>> Start COLLECTED MATERIAL

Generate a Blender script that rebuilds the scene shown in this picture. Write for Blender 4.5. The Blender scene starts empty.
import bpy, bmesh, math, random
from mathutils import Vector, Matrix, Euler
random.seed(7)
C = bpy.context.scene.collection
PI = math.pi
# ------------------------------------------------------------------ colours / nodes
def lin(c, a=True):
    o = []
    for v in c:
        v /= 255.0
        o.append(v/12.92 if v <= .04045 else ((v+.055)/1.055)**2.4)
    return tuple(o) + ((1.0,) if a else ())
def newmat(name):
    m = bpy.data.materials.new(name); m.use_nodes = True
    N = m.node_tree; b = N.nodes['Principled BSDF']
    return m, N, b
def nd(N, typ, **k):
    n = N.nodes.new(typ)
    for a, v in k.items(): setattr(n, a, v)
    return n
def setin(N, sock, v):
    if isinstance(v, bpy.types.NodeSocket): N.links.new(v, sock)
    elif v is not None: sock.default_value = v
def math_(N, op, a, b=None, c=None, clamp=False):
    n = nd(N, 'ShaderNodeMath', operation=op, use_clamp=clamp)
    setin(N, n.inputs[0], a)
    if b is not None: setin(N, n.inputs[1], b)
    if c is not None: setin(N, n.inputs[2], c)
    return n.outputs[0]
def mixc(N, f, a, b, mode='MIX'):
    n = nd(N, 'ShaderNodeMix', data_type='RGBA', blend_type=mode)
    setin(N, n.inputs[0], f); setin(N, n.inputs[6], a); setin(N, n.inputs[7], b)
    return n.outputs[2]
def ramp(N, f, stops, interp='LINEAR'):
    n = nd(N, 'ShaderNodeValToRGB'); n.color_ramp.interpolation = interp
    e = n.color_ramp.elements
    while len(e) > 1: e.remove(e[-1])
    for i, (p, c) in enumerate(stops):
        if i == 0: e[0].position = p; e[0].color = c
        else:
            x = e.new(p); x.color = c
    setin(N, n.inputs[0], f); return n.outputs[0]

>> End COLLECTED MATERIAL

[WHAT YOU NEED TO DO]: Everything in the listing above should be restated exactly.

[SOLUTION TO THIS EXERCISE]:
Generate a Blender script that rebuilds the scene shown in this picture. Write for Blender 4.5. The Blender scene starts empty.
import bpy, bmesh, math, random
from mathutils import Vector, Matrix, Euler
random.seed(7)
C = bpy.context.scene.collection
PI = math.pi
# ------------------------------------------------------------------ colours / nodes
def lin(c, a=True):
    o = []
    for v in c:
        v /= 255.0
        o.append(v/12.92 if v <= .04045 else ((v+.055)/1.055)**2.4)
    return tuple(o) + ((1.0,) if a else ())
def newmat(name):
    m = bpy.data.materials.new(name); m.use_nodes = True
    N = m.node_tree; b = N.nodes['Principled BSDF']
    return m, N, b
def nd(N, typ, **k):
    n = N.nodes.new(typ)
    for a, v in k.items(): setattr(n, a, v)
    return n
def setin(N, sock, v):
    if isinstance(v, bpy.types.NodeSocket): N.links.new(v, sock)
    elif v is not None: sock.default_value = v
def math_(N, op, a, b=None, c=None, clamp=False):
    n = nd(N, 'ShaderNodeMath', operation=op, use_clamp=clamp)
    setin(N, n.inputs[0], a)
    if b is not None: setin(N, n.inputs[1], b)
    if c is not None: setin(N, n.inputs[2], c)
    return n.outputs[0]
def mixc(N, f, a, b, mode='MIX'):
    n = nd(N, 'ShaderNodeMix', data_type='RGBA', blend_type=mode)
    setin(N, n.inputs[0], f); setin(N, n.inputs[6], a); setin(N, n.inputs[7], b)
    return n.outputs[2]
def ramp(N, f, stops, interp='LINEAR'):
    n = nd(N, 'ShaderNodeValToRGB'); n.color_ramp.interpolation = interp
    e = n.color_ramp.elements
    while len(e) > 1: e.remove(e[-1])
    for i, (p, c) in enumerate(stops):
        if i == 0: e[0].position = p; e[0].color = c
        else:
            x = e.new(p); x.color = c
    setin(N, n.inputs[0], f); return n.outputs[0]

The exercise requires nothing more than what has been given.